Picture of the day: flower meadow in Californian plant biodiversity hotspot

plant biodiversity flower meadow
California has exceptionally high plant biodiversity. It is home to 5,500 different plants species and – what is more remarkable – some 40 percent of these occur nowhere else. The reason is not that evolution would happen faster here, but that for 45 million years extinction rates among plant life have happened at a slower pace in California than elsewhere, researchers say. Photo credit: Jenn Yost, University of California Santa Cruz.

Well here is a picture that is really hard not to like. It was taken on Coyote Ridge, part of a low Pacific mountain range in Santa Clara County, close to San Jose, California. It shows a mountain meadow with high endemic diversity of spring wildflowers.

New research published in the journal Evolution shows California is a true plant biodiversity hotspot, because over millions of years extinction rates have been relatively low in the state.

Easier migrations under climatic shifts

That is not hard to imagine, as the geography allows close proximity for various climatic zones, from a mild coastal climate, to cold high mountain climate, dry and wetter regions and continental climates, including record-hot desert – all allowing for easy migrations by species, once climatic changes lead to habitat shifts.

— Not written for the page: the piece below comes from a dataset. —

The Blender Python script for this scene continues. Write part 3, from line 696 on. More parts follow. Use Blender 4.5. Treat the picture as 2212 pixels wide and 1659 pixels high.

One other crucial factor is that mountain ranges in California, and actually throughout North America, have a dominant North-South orientation. Compared to Eurasia, which has mountain ranges with dominant West-East orientation, this allowed for higher Pleistocene survival rates, as glaciations forced mild-climate-favouring plant species southwards – a blocked route, you’ll find when you approach the north slopes of the Pyrenees, Alps, Caucasus or the Himalayas.

What is news to California after these 45 million years of peace and quiet is that suddenly some 38 million people have settled in the middle of this climatic biodiversity safe haven. Let’s just hope their interests will not clash…

Elsewhere globally high mountain meadows are much threatened by climate warming for the exact opposite reason: cold climate zones often lack colder alternatives.